* WHAT IS REQUIRED
Go through the listing and write out all of it exactly.
>> begin
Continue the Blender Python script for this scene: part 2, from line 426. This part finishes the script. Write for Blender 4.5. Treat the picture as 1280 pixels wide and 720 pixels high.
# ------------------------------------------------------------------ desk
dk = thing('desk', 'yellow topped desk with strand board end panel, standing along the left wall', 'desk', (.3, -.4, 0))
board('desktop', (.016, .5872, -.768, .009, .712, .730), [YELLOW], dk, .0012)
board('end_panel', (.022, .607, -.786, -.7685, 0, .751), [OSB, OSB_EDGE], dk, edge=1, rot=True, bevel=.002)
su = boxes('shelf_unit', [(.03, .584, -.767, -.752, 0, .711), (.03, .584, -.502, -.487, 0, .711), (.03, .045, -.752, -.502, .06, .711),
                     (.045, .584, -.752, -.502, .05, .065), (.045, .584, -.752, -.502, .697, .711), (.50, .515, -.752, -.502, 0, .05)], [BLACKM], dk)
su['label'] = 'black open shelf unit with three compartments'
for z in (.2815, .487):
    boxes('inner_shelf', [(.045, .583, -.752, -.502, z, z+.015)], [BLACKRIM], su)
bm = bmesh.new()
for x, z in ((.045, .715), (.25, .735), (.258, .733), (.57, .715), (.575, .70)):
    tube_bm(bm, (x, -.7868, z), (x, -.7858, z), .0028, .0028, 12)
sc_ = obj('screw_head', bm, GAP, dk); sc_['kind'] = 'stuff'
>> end
* EXPECTED ANSWER
Continue the Blender Python script for this scene: part 2, from line 426. This part finishes the script. Write for Blender 4.5. Treat the picture as 1280 pixels wide and 720 pixels high.
# ------------------------------------------------------------------ desk
dk = thing('desk', 'yellow topped desk with strand board end panel, standing along the left wall', 'desk', (.3, -.4, 0))
board('desktop', (.016, .5872, -.768, .009, .712, .730), [YELLOW], dk, .0012)
board('end_panel', (.022, .607, -.786, -.7685, 0, .751), [OSB, OSB_EDGE], dk, edge=1, rot=True, bevel=.002)
su = boxes('shelf_unit', [(.03, .584, -.767, -.752, 0, .711), (.03, .584, -.502, -.487, 0, .711), (.03, .045, -.752, -.502, .06, .711),
                     (.045, .584, -.752, -.502, .05, .065), (.045, .584, -.752, -.502, .697, .711), (.50, .515, -.752, -.502, 0, .05)], [BLACKM], dk)
su['label'] = 'black open shelf unit with three compartments'
for z in (.2815, .487):
    boxes('inner_shelf', [(.045, .583, -.752, -.502, z, z+.015)], [BLACKRIM], su)
bm = bmesh.new()
for x, z in ((.045, .715), (.25, .735), (.258, .733), (.57, .715), (.575, .70)):
    tube_bm(bm, (x, -.7868, z), (x, -.7858, z), .0028, .0028, 12)
sc_ = obj('screw_head', bm, GAP, dk); sc_['kind'] = 'stuff'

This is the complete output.